Tell us about the journey to Auschwitz.

We’re in this boxcar, pushed in against each other. They had no windows in this boxcar that I remember, except one tiny window on top of the boxcar on one side. … There’s no more water. … I see mothers crying. I see dead people. I see dead infants. I see my grandfather slumping down and dying in this compartment. And I smell everything at this point. … I think no matter how old I get to be, I think no matter how many showers I will take, I will never get that smell off of me.

How did you maintain hope?

You know, when we were in the barracks at night, we would talk about survival. We would talk about liberation, and we talked about hope. When I was taken out of Auschwitz and put to work in a slave labor camp, in a slave labor factory, I was one of 600 women, and I was the youngest. … The hope was for someone to survive. I was chosen to be their messenger. We were so hungry and so beaten down; they hardly gave us any food toward the end. We were getting little pieces of bread. And so every single night when the bread came, I put out my hand, 599 women put crumbs—crumbs, that’s all they could spare—into my hand, that it would give me more nourishment, and they allowed me more rest.

Do you have any regrets?

Looking back, I think if I had known what was in store for any of us, if I had known what was happening during the time of separation [upon arrival at Auschwitz, when the Jews were sorted by age and many were sent straight to the gas chambers], I would’ve stayed in the same line with my mother. … My one thought is that she might have survived if I had not told her to go into another line.

What do you think about President Trump?

I don’t want to talk about that.

Tell me a joke.

My husband, Norman, was the biggest joke teller ever. And I’d listen to them and say, “I’ve heard that one before,” and laugh. But I don’t remember one joke, so, no, I don’t have any.

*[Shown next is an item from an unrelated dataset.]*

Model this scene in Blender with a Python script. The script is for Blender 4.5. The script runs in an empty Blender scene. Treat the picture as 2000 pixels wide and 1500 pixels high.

Why do you continue to tell your story?

When I speak to students, it is very difficult. … We, the survivors that speak in front of students or in front of groups, we do it for a reason. We don’t do it for ourselves—because we can go out and play golf or sit in the sun or whatever. We’re doing it because we have become the voice for those that did not survive. … Every time I stand up and speak to a group of students or anyone, it opens a wound. … I do it because I feel I have an obligation to do it. Maybe this is why I survived.

 

Hear Other Survivors Speak

Six more Chicago-area interviewees you can meet, in virtual form, and a suggested question for each

Aaron Elster

Aaron Elster, 84

Photos: Chris Strong

After the Germans liquidated the Polish ghetto, Elster hid on nearby farms and in the attic of a family for two years, until the war’s end.
Question:What was life like in hiding?

 

Samuel R. Harris

Samuel R. Harris, 82

Born Szlamek Rzeznik in Poland, Harris was 4 when the war started. He is one of the youngest survivors of the concentration camps.
Question:What is your philosophy of life?

 

Janine Oberrotman

Janine Oberrotman, 93

Fifteen when the war started, she was deported to a forced labor camp in Stuttgart.
Question:Did you experience anti-Semitism at school?

 

Adina Sella

Adina Sella, 81

She and her family found themselves caught between the front lines of the German and British armies in Italy.
Question:How does the Holocaust affect your daily life?

 

Israel Starck

Israel Starck, 88

After his parents died at Auschwitz, Starck was interned at three other camps before being liberated by American soldiers.
Question:Tell us the story about your friend Weber.

 

Matus Stolov

Matus Stolov, 89

He and his mother escaped Belarus with help from an underground Jewish resistance network.
Question:Tell us about your family trying to leave Minsk when it was first occupied.